14 - Lifetime of High-k Gate Dielectrics and Analogy with Failure Statistics of Quasibrittle Structures

Summary

In chapters 4–9, we studied the statistics of strength and lifetime of quasibrittle structures. The underlying approach was anchored by the weakest-link theory, in which the structure is statistically modeled as a chain of representative volume elements (RVEs). Because the size of material inhomogenieties (or, equivalently, RVE size) is not negligible compared to the structure size, this chain is not infinitely long. This causes the probability distributions of structural strength and lifetime to deviate from the classical Weibull distribution. As a result of the finite-chain model, the probability distribution functions of structural strength and lifetime vary with the structure size and geometry.

The finite weakest-link model is a general mathematical model, which is not limited to the modeling of quasibrittle fracture. There exist other failure processes that follow the weakest-link model but require considering a finite number of links. One is the breakdown of high-k gate dielectrics, an important problem for the semiconductor industry. In this chapter, we use the same theoretical framework as developed in Chapters 4 to 7 to study the lifetime statistics of high-k gate dielectrics, based on a mathematical analogy between the breakdown of dielectrics and the fracture of quasibrittle structures (Le, Bažant, & Bazant 2009; Le 2012).

Deviation of Lifetime Histograms of High-k Dielectrics from the Weibull Distribution

High-k gate dielectrics, such as Al2O3, HfO2, Si3O4, ZrO2, and so on, have recently been adopted in the design of metal-oxide-semiconductor field effect transistor (MOSFET) as an attractive alternative to the conventional SiO2 native oxide gate dielectrics, in order to reduce current leakage and increase the gate capacitance.

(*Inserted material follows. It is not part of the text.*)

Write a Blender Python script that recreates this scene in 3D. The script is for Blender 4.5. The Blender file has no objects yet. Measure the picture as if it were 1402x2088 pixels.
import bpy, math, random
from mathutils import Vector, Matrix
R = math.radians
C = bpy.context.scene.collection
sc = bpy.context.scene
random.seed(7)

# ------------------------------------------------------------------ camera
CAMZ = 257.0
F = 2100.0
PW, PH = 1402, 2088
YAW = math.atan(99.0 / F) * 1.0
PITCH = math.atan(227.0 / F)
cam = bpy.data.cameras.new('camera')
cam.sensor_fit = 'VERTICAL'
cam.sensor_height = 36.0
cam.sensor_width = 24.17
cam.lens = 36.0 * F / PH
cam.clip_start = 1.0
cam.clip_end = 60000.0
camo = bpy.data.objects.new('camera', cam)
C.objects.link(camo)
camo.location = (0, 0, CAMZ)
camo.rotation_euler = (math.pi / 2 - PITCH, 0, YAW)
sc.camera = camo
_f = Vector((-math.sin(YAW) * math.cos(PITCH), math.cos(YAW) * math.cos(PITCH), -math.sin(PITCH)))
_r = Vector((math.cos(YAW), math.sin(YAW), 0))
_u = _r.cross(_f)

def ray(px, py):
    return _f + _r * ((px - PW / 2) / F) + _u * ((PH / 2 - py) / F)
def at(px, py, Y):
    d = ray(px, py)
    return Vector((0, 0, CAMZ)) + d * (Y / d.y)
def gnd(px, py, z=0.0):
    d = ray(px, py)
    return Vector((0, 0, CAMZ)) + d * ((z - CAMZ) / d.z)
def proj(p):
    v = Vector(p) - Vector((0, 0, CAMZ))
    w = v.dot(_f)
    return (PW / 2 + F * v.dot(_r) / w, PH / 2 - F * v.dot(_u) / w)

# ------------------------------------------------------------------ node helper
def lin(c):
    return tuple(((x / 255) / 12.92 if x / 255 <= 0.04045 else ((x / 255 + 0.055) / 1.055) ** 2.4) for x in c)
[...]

These high-k dielectrics are known as “trap-rich” materials. The trapping of electrons in the gate oxide layer induces a trap-assisted tunneling process, which leads to the gate leakage current at a low voltage (Wilk, Wallace, & Anthony 2001; Kim & Lee 2004; Chatterjee et al. 2006). When the trap (or defect) density reaches a certain critical value, a weak localized breakdown path between the gate electrode and the substrate is formed, which is called the soft breakdown (SBD). The Joule heating in the local breakdown path then causes lateral propagation of the leakage spots and eventually leads to a significantly increased tunneling current passing through the layer. This is called the hard breakdown (HBD) (Chatterjee et al. 2006).